### What this task involves
Give only the number of lines where "picture" occurs.

### Dataset records
+===+

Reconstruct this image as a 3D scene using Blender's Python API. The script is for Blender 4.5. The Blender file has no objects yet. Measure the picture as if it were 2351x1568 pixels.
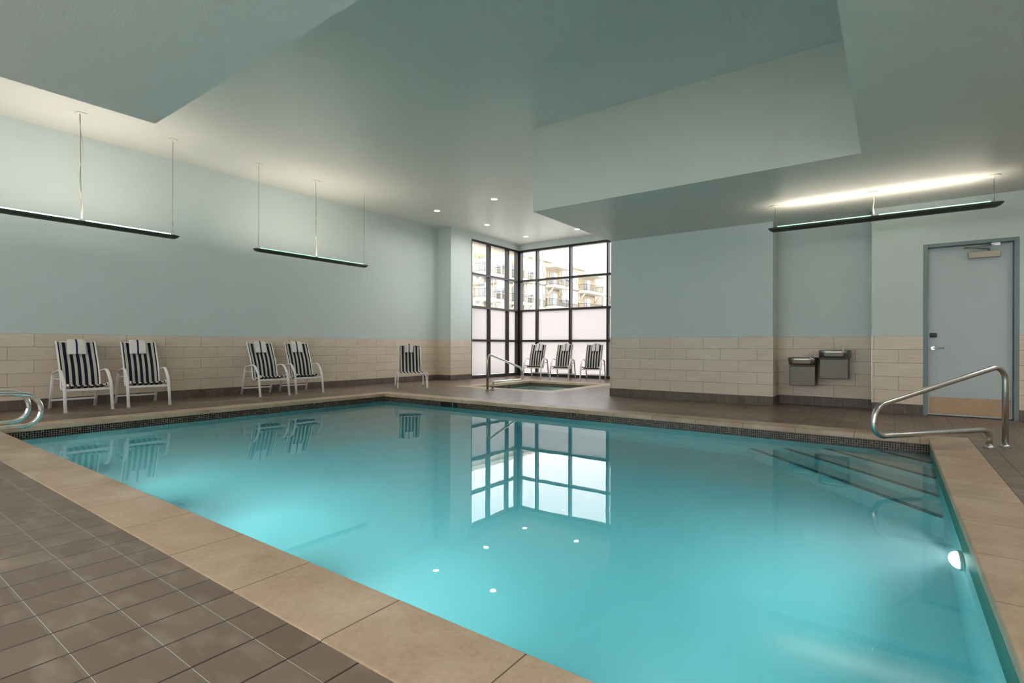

+===+

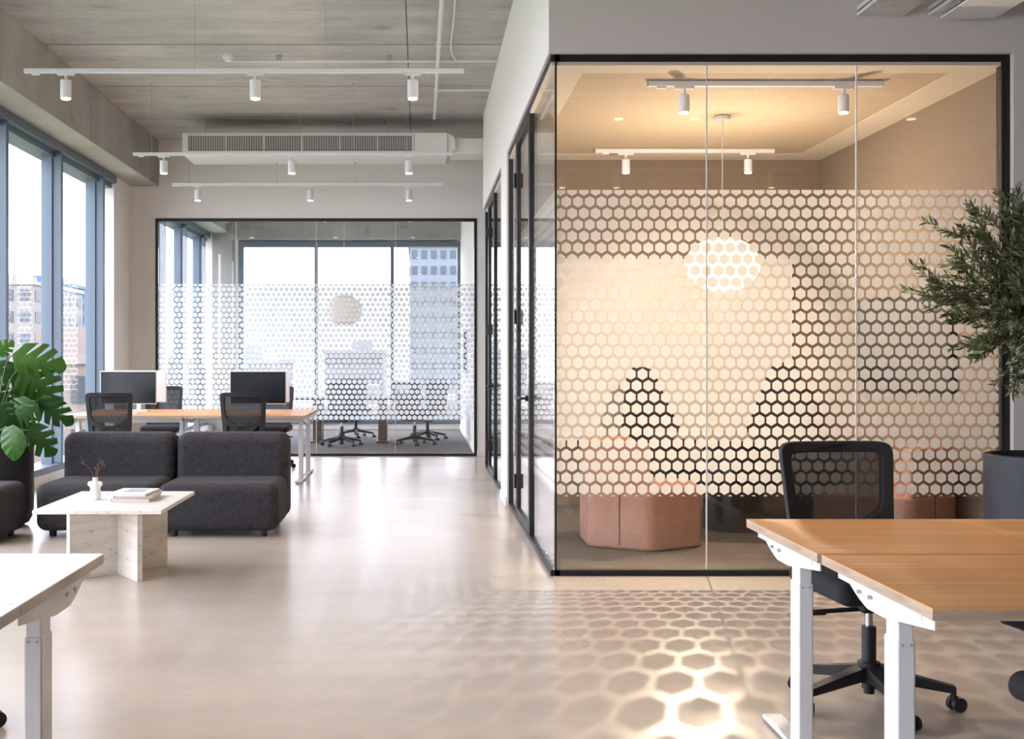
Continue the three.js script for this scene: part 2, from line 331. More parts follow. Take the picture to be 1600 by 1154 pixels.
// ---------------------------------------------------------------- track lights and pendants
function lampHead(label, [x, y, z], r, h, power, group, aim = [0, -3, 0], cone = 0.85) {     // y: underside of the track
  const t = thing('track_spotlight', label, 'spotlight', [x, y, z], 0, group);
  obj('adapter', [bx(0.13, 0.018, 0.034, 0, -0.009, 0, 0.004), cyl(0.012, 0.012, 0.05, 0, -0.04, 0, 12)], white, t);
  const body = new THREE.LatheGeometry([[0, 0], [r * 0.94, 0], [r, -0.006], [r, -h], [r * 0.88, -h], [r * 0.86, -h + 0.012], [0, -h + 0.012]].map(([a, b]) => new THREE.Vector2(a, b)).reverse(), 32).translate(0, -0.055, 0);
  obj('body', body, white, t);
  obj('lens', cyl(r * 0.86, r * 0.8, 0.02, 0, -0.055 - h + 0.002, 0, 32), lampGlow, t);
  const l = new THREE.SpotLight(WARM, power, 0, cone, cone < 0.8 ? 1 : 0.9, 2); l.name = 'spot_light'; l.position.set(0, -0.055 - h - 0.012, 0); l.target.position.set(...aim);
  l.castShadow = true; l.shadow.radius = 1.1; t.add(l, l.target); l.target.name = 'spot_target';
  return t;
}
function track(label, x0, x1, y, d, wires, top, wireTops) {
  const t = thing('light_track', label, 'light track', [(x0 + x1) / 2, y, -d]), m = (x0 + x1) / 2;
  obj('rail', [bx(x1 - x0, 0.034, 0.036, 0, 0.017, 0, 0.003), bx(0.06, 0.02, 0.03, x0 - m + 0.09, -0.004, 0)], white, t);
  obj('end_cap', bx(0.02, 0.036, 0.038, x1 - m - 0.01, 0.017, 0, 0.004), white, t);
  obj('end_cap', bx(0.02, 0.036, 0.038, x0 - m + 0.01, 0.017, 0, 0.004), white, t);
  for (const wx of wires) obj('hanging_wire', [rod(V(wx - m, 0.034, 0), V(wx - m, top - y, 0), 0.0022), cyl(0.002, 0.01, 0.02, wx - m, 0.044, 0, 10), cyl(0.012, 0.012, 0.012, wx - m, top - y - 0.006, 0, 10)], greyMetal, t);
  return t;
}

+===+

### Result of the task
2